You’ll always find them in the kitchen for research
In our recent ethnographic and in-home research studies, we have noticed an increasing trend for respondents to head straight through to their kitchen, where, more often than not, they are keen for the interview to take place.It’s no longer the case that respondents are making excuses for their kitchen, but making excuses to show off their kitchen!
It’s been a long time since the kitchen was a food preparation only area – but the past few years have seen further changes brought into kitchens and that trend doesn’t show any sign of slowing. The kitchen-diner paved the way for what are now being called ‘super kitchens’ or ‘kitchen-living rooms’ and which commonly take up the majority of 1 or 2 bedroom flats and substantial parts of larger family homes.
TV’s are common-place and with them often comes a sofa or two. Breakfast bars, kitchen islands, patio (or in some cases bi-folding doors) take the kitchen outside. American fridge freezers, seemingly expanding ovens and hobs, coffee machines, spiralizers – there are more ‘must-have accessories’ for kitchens than ever before. The only thing they seem to be lacking now is walls!
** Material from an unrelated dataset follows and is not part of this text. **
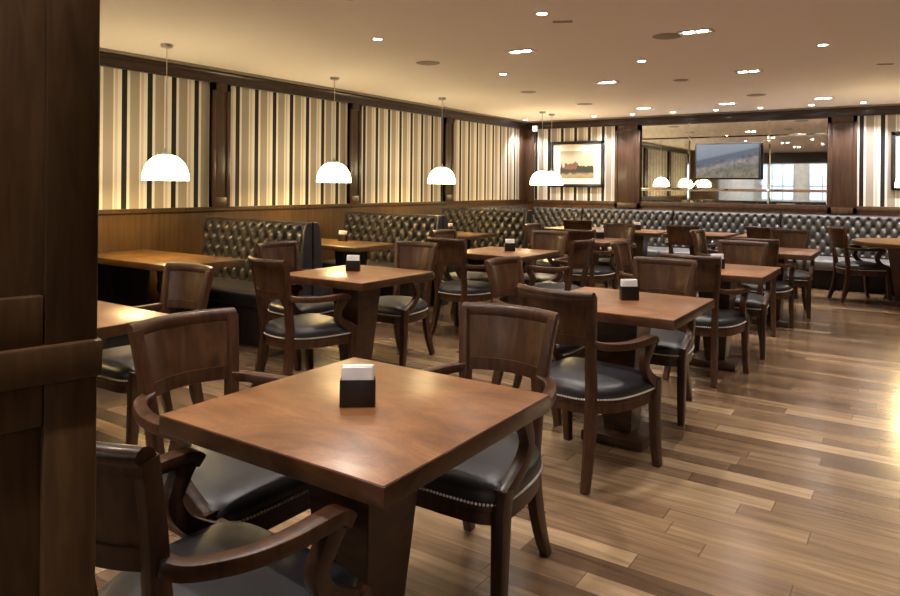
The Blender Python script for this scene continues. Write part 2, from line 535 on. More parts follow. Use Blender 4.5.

And family seems to be a key driver for this. I recently conducted an interview in a Birmingham kitchen with a small audience in tow. “We spend most of our evenings in here together to be honest with you, from home-time to bedtime” explained the respondent who was preparing dinner whilst, demonstrating some of her favourite appliances to me. Meanwhile one daughter was quietly getting on with her homework at the breakfast bar and the other was on the sofa, watching TV whilst playing on an iPad. “I love that we can accommodate the whole family in here and I can get on with my tasks but have their company and conversation”.
Since then I have noticed a trend of families that are keen to spend time together in their kitchen-living rooms. It’s almost as if the living room has become so lost to technology that it is no longer a social area. With the help of Jamie Oliver and The Great British Bake Off, children are becoming interested in cooking and baking younger than ever, and families seem to relish this growing collective hobby for the time it provides away from tablets and smartphones.
A busy kitchen creates more of a social buzz than a living room seems capable of these days, so whilst kitchens are growing as hives of activity, livings rooms are increasingly sitting empty, waiting for ‘special occasions’ such as when the in-laws are visiting.
Here in London, the living room is also under-threat from high rental prices. One respondent recently explained to me (before starting a depth interview in his kitchen) that in order to keep costs down, he and his flatmates had made a conscious decision to sacrifice the living room in place of an extra bedroom. A SpareRoom.co.uk survey suggests this is the case for one in six shared homes nationwide. Evidently the kitchen-living room that has become so familiar in recent years isn’t always a stylistic decision.
The kitchen has always been an important room in the home, but its purpose was once far more linear. The kitchen is now more than just the cooking (or house party) hub. It is the social room, the family room, the room so many people now seem most keen to invest in and show off to guests and researchers alike.